WHAT NEEDS TO BE DONE:
Exactly as written, print each record in the listing.

EXCERPTED DATA:

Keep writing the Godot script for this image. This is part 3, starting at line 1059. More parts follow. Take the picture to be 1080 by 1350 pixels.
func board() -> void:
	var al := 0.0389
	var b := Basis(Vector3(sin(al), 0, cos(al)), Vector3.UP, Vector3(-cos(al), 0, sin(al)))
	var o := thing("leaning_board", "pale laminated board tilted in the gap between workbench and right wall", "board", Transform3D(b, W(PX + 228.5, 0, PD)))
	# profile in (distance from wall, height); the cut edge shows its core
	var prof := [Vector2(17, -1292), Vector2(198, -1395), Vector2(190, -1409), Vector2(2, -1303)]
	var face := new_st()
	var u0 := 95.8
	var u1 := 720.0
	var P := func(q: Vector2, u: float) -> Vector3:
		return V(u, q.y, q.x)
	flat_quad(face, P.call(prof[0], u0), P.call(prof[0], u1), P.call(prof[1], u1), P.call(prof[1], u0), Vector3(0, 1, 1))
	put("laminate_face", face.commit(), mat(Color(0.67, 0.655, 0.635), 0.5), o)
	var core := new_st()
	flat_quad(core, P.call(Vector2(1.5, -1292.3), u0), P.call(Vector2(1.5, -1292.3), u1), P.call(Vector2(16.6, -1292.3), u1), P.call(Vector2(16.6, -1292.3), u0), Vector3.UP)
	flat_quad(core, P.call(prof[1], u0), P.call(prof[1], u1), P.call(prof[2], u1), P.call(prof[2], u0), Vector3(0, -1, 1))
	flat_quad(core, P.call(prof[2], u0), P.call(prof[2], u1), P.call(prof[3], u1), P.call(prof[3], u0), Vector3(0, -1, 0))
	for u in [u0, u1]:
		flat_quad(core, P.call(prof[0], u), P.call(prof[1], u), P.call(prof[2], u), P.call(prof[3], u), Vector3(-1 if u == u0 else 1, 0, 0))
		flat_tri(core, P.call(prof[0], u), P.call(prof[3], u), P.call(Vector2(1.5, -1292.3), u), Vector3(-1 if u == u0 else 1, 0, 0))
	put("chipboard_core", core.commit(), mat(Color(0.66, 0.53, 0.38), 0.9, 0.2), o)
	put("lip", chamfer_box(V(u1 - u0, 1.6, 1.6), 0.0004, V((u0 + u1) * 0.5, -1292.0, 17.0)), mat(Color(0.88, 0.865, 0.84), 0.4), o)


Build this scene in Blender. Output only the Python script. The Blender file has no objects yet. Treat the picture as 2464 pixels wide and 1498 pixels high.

REPLY TO THE TASK:
Keep writing the Godot script for this image. This is part 3, starting at line 1059. More parts follow. Take the picture to be 1080 by 1350 pixels.
func board() -> void:
	var al := 0.0389
	var b := Basis(Vector3(sin(al), 0, cos(al)), Vector3.UP, Vector3(-cos(al), 0, sin(al)))
	var o := thing("leaning_board", "pale laminated board tilted in the gap between workbench and right wall", "board", Transform3D(b, W(PX + 228.5, 0, PD)))
	# profile in (distance from wall, height); the cut edge shows its core
	var prof := [Vector2(17, -1292), Vector2(198, -1395), Vector2(190, -1409), Vector2(2, -1303)]
	var face := new_st()
	var u0 := 95.8
	var u1 := 720.0
	var P := func(q: Vector2, u: float) -> Vector3:
		return V(u, q.y, q.x)
	flat_quad(face, P.call(prof[0], u0), P.call(prof[0], u1), P.call(prof[1], u1), P.call(prof[1], u0), Vector3(0, 1, 1))
	put("laminate_face", face.commit(), mat(Color(0.67, 0.655, 0.635), 0.5), o)
	var core := new_st()
	flat_quad(core, P.call(Vector2(1.5, -1292.3), u0), P.call(Vector2(1.5, -1292.3), u1), P.call(Vector2(16.6, -1292.3), u1), P.call(Vector2(16.6, -1292.3), u0), Vector3.UP)
	flat_quad(core, P.call(prof[1], u0), P.call(prof[1], u1), P.call(prof[2], u1), P.call(prof[2], u0), Vector3(0, -1, 1))
	flat_quad(core, P.call(prof[2], u0), P.call(prof[2], u1), P.call(prof[3], u1), P.call(prof[3], u0), Vector3(0, -1, 0))
	for u in [u0, u1]:
		flat_quad(core, P.call(prof[0], u), P.call(prof[1], u), P.call(prof[2], u), P.call(prof[3], u), Vector3(-1 if u == u0 else 1, 0, 0))
		flat_tri(core, P.call(prof[0], u), P.call(prof[3], u), P.call(Vector2(1.5, -1292.3), u), Vector3(-1 if u == u0 else 1, 0, 0))
	put("chipboard_core", core.commit(), mat(Color(0.66, 0.53, 0.38), 0.9, 0.2), o)
	put("lip", chamfer_box(V(u1 - u0, 1.6, 1.6), 0.0004, V((u0 + u1) * 0.5, -1292.0, 17.0)), mat(Color(0.88, 0.865, 0.84), 0.4), o)


Build this scene in Blender. Output only the Python script. The Blender file has no objects yet. Treat the picture as 2464 pixels wide and 1498 pixels high.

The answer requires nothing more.